## OBJECTIVE:
Transcribe the listing exactly, leaving out every picture.

## GIVEN RECORDS:
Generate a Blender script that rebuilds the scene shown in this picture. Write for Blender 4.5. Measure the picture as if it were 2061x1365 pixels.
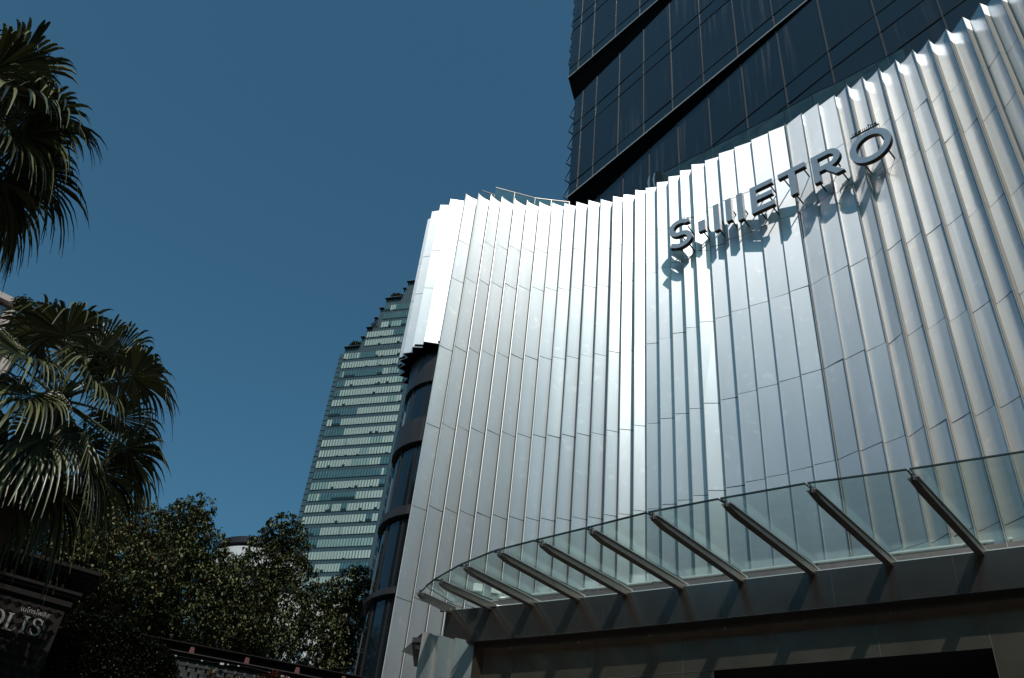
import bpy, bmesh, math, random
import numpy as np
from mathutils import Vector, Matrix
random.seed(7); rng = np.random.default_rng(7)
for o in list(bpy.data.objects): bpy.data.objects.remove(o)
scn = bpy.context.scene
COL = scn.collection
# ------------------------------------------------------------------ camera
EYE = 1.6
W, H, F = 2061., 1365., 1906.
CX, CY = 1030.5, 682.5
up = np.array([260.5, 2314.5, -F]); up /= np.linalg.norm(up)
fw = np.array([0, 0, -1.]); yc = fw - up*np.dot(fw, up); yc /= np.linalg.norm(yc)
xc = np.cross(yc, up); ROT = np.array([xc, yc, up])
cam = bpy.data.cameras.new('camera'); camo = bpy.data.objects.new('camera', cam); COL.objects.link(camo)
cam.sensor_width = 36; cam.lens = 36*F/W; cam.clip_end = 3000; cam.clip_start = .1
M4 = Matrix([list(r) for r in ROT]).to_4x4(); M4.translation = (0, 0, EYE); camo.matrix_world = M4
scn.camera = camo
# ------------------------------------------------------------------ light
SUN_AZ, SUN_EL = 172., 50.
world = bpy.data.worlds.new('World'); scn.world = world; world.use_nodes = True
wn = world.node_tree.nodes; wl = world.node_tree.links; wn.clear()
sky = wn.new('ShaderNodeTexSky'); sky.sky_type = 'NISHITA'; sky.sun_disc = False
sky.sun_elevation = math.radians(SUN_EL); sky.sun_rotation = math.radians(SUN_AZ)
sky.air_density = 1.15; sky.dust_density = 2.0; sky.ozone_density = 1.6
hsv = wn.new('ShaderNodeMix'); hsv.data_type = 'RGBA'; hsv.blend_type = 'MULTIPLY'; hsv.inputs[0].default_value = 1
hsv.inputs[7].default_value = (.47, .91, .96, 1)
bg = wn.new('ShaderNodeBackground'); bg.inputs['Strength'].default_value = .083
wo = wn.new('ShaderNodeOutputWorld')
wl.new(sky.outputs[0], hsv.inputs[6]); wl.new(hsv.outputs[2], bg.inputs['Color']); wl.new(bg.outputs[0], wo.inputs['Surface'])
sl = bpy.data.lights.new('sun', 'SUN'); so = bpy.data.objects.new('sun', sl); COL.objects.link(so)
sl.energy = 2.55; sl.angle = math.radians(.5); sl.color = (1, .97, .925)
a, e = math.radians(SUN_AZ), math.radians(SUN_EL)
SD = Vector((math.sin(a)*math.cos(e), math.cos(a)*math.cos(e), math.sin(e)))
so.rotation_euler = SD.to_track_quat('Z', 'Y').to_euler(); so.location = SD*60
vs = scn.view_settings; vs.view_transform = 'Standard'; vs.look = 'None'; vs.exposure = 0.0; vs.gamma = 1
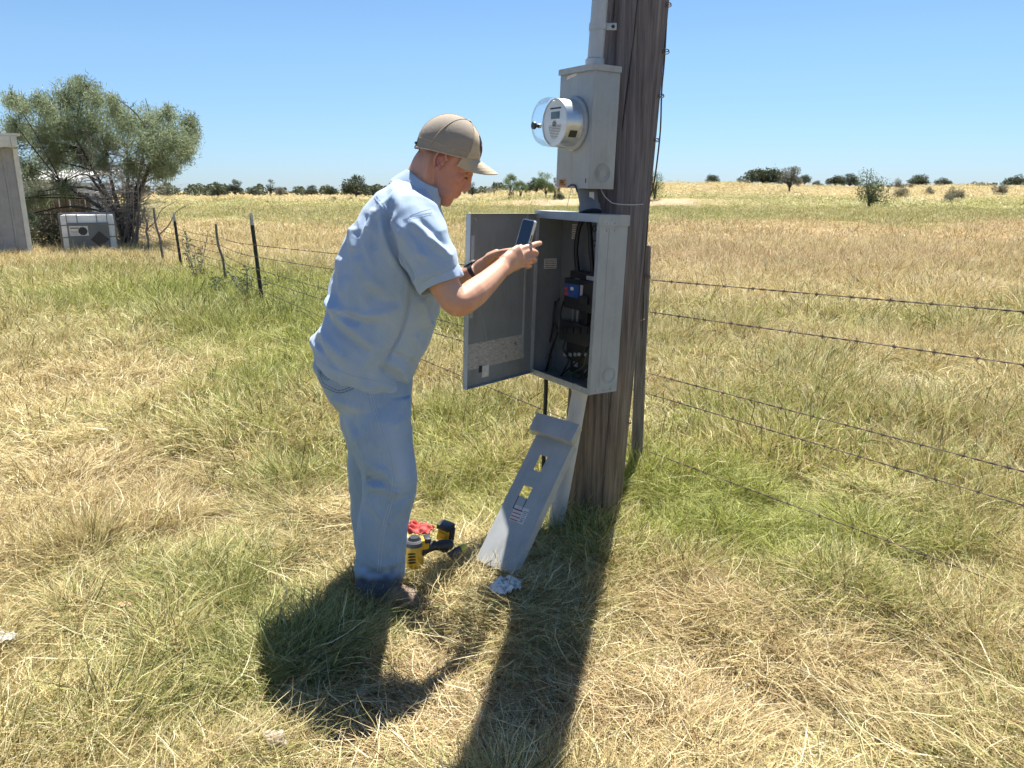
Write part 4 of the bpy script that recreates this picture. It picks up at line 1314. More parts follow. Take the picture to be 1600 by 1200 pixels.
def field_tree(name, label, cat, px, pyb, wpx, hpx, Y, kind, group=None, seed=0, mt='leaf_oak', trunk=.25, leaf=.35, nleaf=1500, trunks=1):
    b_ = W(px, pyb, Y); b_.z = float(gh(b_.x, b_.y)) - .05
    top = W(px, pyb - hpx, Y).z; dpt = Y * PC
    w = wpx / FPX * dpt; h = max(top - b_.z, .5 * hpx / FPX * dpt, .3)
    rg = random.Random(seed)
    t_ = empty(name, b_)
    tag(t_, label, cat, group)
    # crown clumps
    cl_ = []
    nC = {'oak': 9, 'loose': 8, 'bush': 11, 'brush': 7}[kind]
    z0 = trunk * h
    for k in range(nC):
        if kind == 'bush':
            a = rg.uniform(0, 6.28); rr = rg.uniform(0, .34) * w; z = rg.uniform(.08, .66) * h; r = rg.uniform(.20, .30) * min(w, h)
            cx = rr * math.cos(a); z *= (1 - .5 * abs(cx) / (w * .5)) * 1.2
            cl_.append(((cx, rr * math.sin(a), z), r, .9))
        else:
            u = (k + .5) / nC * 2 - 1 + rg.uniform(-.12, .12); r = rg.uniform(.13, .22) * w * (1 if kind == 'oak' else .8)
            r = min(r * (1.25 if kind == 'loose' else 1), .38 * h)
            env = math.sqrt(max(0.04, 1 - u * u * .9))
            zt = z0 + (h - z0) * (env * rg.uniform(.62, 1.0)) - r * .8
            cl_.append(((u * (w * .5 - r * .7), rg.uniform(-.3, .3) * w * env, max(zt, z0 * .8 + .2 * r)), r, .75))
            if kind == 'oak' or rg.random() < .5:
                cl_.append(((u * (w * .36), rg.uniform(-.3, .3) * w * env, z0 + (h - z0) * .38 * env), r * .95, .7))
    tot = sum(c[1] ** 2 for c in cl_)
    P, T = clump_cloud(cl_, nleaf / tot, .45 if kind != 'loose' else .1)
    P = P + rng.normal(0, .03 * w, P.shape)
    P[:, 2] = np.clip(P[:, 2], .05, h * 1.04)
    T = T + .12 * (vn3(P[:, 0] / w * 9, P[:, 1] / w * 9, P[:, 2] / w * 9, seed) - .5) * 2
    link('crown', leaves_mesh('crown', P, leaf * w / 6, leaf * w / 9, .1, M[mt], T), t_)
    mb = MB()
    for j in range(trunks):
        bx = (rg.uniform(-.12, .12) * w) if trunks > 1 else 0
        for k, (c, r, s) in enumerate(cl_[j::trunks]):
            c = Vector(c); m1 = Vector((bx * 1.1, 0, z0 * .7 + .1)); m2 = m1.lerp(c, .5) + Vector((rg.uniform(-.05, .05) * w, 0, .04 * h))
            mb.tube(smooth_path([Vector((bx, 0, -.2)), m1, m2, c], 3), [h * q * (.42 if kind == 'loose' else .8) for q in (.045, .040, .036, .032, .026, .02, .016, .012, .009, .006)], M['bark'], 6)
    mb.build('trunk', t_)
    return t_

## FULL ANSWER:
Generate a Blender script that rebuilds the scene shown in this picture. Write for Blender 4.5. Measure the picture as if it were 2061x1365 pixels.
import bpy, bmesh, math, random
import numpy as np
from mathutils import Vector, Matrix
random.seed(7); rng = np.random.default_rng(7)
for o in list(bpy.data.objects): bpy.data.objects.remove(o)
scn = bpy.context.scene
COL = scn.collection
# ------------------------------------------------------------------ camera
EYE = 1.6
W, H, F = 2061., 1365., 1906.
CX, CY = 1030.5, 682.5
up = np.array([260.5, 2314.5, -F]); up /= np.linalg.norm(up)
fw = np.array([0, 0, -1.]); yc = fw - up*np.dot(fw, up); yc /= np.linalg.norm(yc)
xc = np.cross(yc, up); ROT = np.array([xc, yc, up])
cam = bpy.data.cameras.new('camera'); camo = bpy.data.objects.new('camera', cam); COL.objects.link(camo)
cam.sensor_width = 36; cam.lens = 36*F/W; cam.clip_end = 3000; cam.clip_start = .1
M4 = Matrix([list(r) for r in ROT]).to_4x4(); M4.translation = (0, 0, EYE); camo.matrix_world = M4
scn.camera = camo
# ------------------------------------------------------------------ light
SUN_AZ, SUN_EL = 172., 50.
world = bpy.data.worlds.new('World'); scn.world = world; world.use_nodes = True
wn = world.node_tree.nodes; wl = world.node_tree.links; wn.clear()
sky = wn.new('ShaderNodeTexSky'); sky.sky_type = 'NISHITA'; sky.sun_disc = False
sky.sun_elevation = math.radians(SUN_EL); sky.sun_rotation = math.radians(SUN_AZ)
sky.air_density = 1.15; sky.dust_density = 2.0; sky.ozone_density = 1.6
hsv = wn.new('ShaderNodeMix'); hsv.data_type = 'RGBA'; hsv.blend_type = 'MULTIPLY'; hsv.inputs[0].default_value = 1
hsv.inputs[7].default_value = (.47, .91, .96, 1)
bg = wn.new('ShaderNodeBackground'); bg.inputs['Strength'].default_value = .083
wo = wn.new('ShaderNodeOutputWorld')
wl.new(sky.outputs[0], hsv.inputs[6]); wl.new(hsv.outputs[2], bg.inputs['Color']); wl.new(bg.outputs[0], wo.inputs['Surface'])
sl = bpy.data.lights.new('sun', 'SUN'); so = bpy.data.objects.new('sun', sl); COL.objects.link(so)
sl.energy = 2.55; sl.angle = math.radians(.5); sl.color = (1, .97, .925)
a, e = math.radians(SUN_AZ), math.radians(SUN_EL)
SD = Vector((math.sin(a)*math.cos(e), math.cos(a)*math.cos(e), math.sin(e)))
so.rotation_euler = SD.to_track_quat('Z', 'Y').to_euler(); so.location = SD*60
vs = scn.view_settings; vs.view_transform = 'Standard'; vs.look = 'None'; vs.exposure = 0.0; vs.gamma = 1
Write part 4 of the bpy script that recreates this picture. It picks up at line 1314. More parts follow. Take the picture to be 1600 by 1200 pixels.
def field_tree(name, label, cat, px, pyb, wpx, hpx, Y, kind, group=None, seed=0, mt='leaf_oak', trunk=.25, leaf=.35, nleaf=1500, trunks=1):
    b_ = W(px, pyb, Y); b_.z = float(gh(b_.x, b_.y)) - .05
    top = W(px, pyb - hpx, Y).z; dpt = Y * PC
    w = wpx / FPX * dpt; h = max(top - b_.z, .5 * hpx / FPX * dpt, .3)
    rg = random.Random(seed)
    t_ = empty(name, b_)
    tag(t_, label, cat, group)
    # crown clumps
    cl_ = []
    nC = {'oak': 9, 'loose': 8, 'bush': 11, 'brush': 7}[kind]
    z0 = trunk * h
    for k in range(nC):
        if kind == 'bush':
            a = rg.uniform(0, 6.28); rr = rg.uniform(0, .34) * w; z = rg.uniform(.08, .66) * h; r = rg.uniform(.20, .30) * min(w, h)
            cx = rr * math.cos(a); z *= (1 - .5 * abs(cx) / (w * .5)) * 1.2
            cl_.append(((cx, rr * math.sin(a), z), r, .9))
        else:
            u = (k + .5) / nC * 2 - 1 + rg.uniform(-.12, .12); r = rg.uniform(.13, .22) * w * (1 if kind == 'oak' else .8)
            r = min(r * (1.25 if kind == 'loose' else 1), .38 * h)
            env = math.sqrt(max(0.04, 1 - u * u * .9))
            zt = z0 + (h - z0) * (env * rg.uniform(.62, 1.0)) - r * .8
            cl_.append(((u * (w * .5 - r * .7), rg.uniform(-.3, .3) * w * env, max(zt, z0 * .8 + .2 * r)), r, .75))
            if kind == 'oak' or rg.random() < .5:
                cl_.append(((u * (w * .36), rg.uniform(-.3, .3) * w * env, z0 + (h - z0) * .38 * env), r * .95, .7))
    tot = sum(c[1] ** 2 for c in cl_)
    P, T = clump_cloud(cl_, nleaf / tot, .45 if kind != 'loose' else .1)
    P = P + rng.normal(0, .03 * w, P.shape)
    P[:, 2] = np.clip(P[:, 2], .05, h * 1.04)
    T = T + .12 * (vn3(P[:, 0] / w * 9, P[:, 1] / w * 9, P[:, 2] / w * 9, seed) - .5) * 2
    link('crown', leaves_mesh('crown', P, leaf * w / 6, leaf * w / 9, .1, M[mt], T), t_)
    mb = MB()
    for j in range(trunks):
        bx = (rg.uniform(-.12, .12) * w) if trunks > 1 else 0
        for k, (c, r, s) in enumerate(cl_[j::trunks]):
            c = Vector(c); m1 = Vector((bx * 1.1, 0, z0 * .7 + .1)); m2 = m1.lerp(c, .5) + Vector((rg.uniform(-.05, .05) * w, 0, .04 * h))
            mb.tube(smooth_path([Vector((bx, 0, -.2)), m1, m2, c], 3), [h * q * (.42 if kind == 'loose' else .8) for q in (.045, .040, .036, .032, .026, .02, .016, .012, .009, .006)], M['bark'], 6)
    mb.build('trunk', t_)
    return t_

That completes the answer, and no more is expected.